CET 453 - Microprocessors



This course taught the inner workings of the modern microprocessor or in reality, the modern microcontroller. The course started with an overview of the modern microcontroller, the internal parts such as the Central Processing unit, the Arithmetic Logic Unit, Instruction Decoder, etc. All the internal registers and peripherals were explored.

Then the course did a basic review of all types of binary arithmetic such as adding and subtracting, 2's complement, 1's complement etc. and converting between binary hexadecimal and decimal. this would be good practice as this would be used over and over when writing in assembly language.

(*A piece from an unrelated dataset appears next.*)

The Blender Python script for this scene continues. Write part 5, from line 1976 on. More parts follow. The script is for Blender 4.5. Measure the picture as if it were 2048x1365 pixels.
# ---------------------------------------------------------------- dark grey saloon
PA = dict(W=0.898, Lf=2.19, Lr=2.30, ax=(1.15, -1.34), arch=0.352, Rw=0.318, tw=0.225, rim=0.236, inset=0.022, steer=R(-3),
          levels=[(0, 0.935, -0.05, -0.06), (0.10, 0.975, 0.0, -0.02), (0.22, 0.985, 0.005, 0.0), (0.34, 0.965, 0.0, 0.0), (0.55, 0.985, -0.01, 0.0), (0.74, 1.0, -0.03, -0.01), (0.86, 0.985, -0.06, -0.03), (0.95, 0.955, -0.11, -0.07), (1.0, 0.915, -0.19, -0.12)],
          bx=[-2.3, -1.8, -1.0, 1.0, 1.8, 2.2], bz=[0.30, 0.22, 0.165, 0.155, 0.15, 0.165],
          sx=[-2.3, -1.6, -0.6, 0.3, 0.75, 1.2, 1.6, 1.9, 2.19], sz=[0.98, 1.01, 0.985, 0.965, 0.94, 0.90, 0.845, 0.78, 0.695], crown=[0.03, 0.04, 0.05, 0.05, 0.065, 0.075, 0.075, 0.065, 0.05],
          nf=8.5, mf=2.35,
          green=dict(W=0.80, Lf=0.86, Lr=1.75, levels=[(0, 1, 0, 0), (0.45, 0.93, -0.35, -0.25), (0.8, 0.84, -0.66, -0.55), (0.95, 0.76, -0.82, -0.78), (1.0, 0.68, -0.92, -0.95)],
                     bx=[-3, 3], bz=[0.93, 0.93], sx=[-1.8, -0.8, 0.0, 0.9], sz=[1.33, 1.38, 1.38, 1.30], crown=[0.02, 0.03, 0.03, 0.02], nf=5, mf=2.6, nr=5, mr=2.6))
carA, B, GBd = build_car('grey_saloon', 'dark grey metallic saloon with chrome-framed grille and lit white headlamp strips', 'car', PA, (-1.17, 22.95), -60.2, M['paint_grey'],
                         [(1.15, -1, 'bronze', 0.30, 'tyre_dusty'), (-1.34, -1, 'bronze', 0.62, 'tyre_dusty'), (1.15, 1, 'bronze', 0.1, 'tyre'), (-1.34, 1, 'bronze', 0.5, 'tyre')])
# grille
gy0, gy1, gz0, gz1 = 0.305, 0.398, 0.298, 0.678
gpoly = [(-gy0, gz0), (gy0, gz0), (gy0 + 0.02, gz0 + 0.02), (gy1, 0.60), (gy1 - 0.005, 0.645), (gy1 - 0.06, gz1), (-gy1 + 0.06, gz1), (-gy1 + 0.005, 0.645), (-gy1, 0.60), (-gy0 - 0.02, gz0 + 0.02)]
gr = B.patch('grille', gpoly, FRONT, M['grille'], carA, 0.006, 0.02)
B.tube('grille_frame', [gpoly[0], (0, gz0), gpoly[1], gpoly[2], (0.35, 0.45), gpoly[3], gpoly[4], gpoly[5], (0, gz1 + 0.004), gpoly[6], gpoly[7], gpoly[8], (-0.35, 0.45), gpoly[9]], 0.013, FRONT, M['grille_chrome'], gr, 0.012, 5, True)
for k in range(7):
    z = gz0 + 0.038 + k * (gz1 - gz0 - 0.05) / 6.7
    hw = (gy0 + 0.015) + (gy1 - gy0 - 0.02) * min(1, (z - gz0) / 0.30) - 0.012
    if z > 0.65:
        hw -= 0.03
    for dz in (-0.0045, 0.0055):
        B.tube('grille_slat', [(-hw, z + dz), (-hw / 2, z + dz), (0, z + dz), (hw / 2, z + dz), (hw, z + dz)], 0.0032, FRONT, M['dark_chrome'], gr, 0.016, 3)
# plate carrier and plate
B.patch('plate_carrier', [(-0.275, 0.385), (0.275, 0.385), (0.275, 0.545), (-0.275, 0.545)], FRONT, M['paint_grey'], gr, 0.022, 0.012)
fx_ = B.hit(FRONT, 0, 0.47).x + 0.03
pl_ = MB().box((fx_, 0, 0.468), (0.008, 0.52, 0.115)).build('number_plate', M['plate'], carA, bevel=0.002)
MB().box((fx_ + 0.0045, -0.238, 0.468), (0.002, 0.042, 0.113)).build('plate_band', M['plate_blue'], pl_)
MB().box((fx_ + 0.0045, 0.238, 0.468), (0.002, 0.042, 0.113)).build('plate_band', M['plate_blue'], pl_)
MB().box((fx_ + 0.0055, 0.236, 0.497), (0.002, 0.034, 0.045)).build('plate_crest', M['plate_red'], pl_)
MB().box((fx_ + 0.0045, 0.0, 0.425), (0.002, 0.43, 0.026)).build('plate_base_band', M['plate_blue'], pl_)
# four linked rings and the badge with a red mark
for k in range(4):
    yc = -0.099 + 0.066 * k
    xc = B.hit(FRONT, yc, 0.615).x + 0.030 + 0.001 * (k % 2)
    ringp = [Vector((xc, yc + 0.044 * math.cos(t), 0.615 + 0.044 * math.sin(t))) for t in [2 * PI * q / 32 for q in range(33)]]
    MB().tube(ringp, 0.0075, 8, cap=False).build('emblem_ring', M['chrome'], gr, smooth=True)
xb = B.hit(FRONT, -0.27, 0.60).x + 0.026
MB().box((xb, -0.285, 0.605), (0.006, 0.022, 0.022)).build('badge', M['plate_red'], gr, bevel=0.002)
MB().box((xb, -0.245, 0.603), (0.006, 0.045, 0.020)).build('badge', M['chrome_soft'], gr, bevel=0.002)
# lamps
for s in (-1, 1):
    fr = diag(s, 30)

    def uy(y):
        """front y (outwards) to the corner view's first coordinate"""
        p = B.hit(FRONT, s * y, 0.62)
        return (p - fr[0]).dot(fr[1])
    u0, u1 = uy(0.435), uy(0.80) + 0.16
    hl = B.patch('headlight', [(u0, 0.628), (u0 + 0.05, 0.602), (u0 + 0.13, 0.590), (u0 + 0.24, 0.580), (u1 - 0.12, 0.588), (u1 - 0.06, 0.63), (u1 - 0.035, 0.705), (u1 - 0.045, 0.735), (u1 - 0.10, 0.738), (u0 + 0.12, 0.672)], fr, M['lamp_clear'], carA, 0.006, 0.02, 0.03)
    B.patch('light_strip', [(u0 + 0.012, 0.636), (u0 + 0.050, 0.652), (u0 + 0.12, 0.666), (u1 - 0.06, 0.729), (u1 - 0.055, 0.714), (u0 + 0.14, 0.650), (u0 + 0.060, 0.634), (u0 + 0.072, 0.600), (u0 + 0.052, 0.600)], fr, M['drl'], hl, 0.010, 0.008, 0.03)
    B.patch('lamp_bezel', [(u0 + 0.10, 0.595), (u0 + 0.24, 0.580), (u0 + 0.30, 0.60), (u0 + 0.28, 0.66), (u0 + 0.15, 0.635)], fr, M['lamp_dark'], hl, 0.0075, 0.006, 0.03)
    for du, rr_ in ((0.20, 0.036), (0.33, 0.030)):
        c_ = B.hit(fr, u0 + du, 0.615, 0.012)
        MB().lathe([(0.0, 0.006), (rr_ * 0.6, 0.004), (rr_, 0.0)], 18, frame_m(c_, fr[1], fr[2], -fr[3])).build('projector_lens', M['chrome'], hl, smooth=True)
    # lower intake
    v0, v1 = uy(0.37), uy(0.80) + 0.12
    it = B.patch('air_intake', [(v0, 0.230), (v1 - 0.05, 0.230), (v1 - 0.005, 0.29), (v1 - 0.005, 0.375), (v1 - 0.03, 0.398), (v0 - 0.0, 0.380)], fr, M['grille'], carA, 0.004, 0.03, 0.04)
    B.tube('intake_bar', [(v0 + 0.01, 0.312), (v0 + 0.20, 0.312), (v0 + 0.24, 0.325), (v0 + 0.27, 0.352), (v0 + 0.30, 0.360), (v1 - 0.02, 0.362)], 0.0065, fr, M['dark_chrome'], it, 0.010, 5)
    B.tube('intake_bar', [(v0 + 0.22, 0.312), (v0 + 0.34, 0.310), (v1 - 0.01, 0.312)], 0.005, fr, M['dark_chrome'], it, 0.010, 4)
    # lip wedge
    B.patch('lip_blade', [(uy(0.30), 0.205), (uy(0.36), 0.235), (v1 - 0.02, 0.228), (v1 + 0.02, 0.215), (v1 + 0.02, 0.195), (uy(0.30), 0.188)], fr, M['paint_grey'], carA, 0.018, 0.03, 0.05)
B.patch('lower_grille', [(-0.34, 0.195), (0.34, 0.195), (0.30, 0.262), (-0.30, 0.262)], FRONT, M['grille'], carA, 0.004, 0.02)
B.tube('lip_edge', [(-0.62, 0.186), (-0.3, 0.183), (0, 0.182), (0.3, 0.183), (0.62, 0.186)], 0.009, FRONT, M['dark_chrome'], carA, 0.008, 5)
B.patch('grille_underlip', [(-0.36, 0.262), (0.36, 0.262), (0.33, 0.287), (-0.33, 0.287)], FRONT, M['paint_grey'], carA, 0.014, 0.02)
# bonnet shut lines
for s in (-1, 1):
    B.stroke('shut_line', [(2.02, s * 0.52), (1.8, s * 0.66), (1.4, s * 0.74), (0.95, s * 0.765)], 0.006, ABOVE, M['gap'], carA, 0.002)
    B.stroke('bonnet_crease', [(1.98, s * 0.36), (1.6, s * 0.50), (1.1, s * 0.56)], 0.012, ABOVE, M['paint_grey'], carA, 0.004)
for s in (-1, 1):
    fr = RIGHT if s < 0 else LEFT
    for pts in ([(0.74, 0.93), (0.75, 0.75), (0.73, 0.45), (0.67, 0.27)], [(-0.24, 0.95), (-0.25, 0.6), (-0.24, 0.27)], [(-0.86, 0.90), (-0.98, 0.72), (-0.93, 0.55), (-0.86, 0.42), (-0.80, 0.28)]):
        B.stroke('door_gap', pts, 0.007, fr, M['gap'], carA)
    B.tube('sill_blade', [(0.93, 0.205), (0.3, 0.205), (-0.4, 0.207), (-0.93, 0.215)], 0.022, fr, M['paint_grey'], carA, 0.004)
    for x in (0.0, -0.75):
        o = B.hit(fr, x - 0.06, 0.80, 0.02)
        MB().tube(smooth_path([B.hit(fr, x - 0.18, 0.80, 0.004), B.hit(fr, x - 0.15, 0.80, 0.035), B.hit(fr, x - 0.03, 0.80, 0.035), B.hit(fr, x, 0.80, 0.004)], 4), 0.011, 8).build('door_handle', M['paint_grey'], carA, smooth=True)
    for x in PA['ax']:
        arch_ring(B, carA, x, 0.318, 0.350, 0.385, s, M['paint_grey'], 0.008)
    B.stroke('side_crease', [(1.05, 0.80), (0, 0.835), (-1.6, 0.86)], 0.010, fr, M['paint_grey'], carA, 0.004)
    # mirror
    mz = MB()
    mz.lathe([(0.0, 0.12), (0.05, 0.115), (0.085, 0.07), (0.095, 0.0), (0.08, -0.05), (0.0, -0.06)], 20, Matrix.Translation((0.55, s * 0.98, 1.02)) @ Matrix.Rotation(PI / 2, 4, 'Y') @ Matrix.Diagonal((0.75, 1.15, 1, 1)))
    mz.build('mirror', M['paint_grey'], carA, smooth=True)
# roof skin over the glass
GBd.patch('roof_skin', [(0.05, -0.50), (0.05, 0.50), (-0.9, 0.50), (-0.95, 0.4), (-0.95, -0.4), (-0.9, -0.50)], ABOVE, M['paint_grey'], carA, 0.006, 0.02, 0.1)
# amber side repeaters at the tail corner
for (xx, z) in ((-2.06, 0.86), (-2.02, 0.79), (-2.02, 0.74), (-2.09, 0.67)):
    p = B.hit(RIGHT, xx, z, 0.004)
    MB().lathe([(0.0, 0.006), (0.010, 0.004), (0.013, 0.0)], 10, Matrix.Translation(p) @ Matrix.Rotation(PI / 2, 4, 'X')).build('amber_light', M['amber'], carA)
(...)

The course then started to explore the assembly language of the Texas Instruments MSP430 microcontroller. All assembly language commands, register operations, program counter and stack pointer operations, flags and types of memory were taught.





Our book and development tool



We learned how to write simple programs in the assembly language for the MSP430. We learned commands such as MOV, CMP, RRA, RRAC, SUB, SUBC, and many, many others. We learned all forms of indexing modes for src and dst such as indexed, absolute, register, and many more.

We learned about setting up the stack, popping and pushing values from the stack, jump commands, calling sub-routines and much more. Interrupts and timer operations were discussed. Initializing and incrementing registers were learned, using registers to hold compare values were explored.





IAR Workbench debugging tool



We purchased the eZ430-F2013 Development Tool from Texas Instruments which is a fully functional MSP430 - F2013 microcontroller mounted on a removable section of a USB interface board. This kit will allow the user to write and embed software into the chip and then allow the programmed chip to be removed from the USB interface. We used the IAR Workbench debugging software to write and implement code for our device and did fifteen different labs which had problems to be debugged and code to figure out. This allowed us to learn our software well.





Our eZ430-F2013 Development Tool



700 page user's manual





Flowchart for program written in Microsoft Visio



code written in Notepad



We made different flowcharts to plan our code and submitted these. We then wrote our code and debugged it using the IAR software. Mine was a bit more complex than others as I was using this software to control the solenoids for my senior project. I had to make two subroutines to control the on time of two different solenoids which i would control with a transistorized circuit that I also designed and built. I also made an interrupt service routine that would make the timer A increment two different registers that I would use to time their on time. This code is shown above and worked rather well.


In the end this course was a crash course in the workings of the modern microcontroller and was a crash course in writing assembly code for the TI MSP430. While future uses of microcontrollers may use different chips and commands, this course was good to explain the overall uses and advantages to using microcontrollers and gave me the basic knowledge I needed to make decisions on using these devices.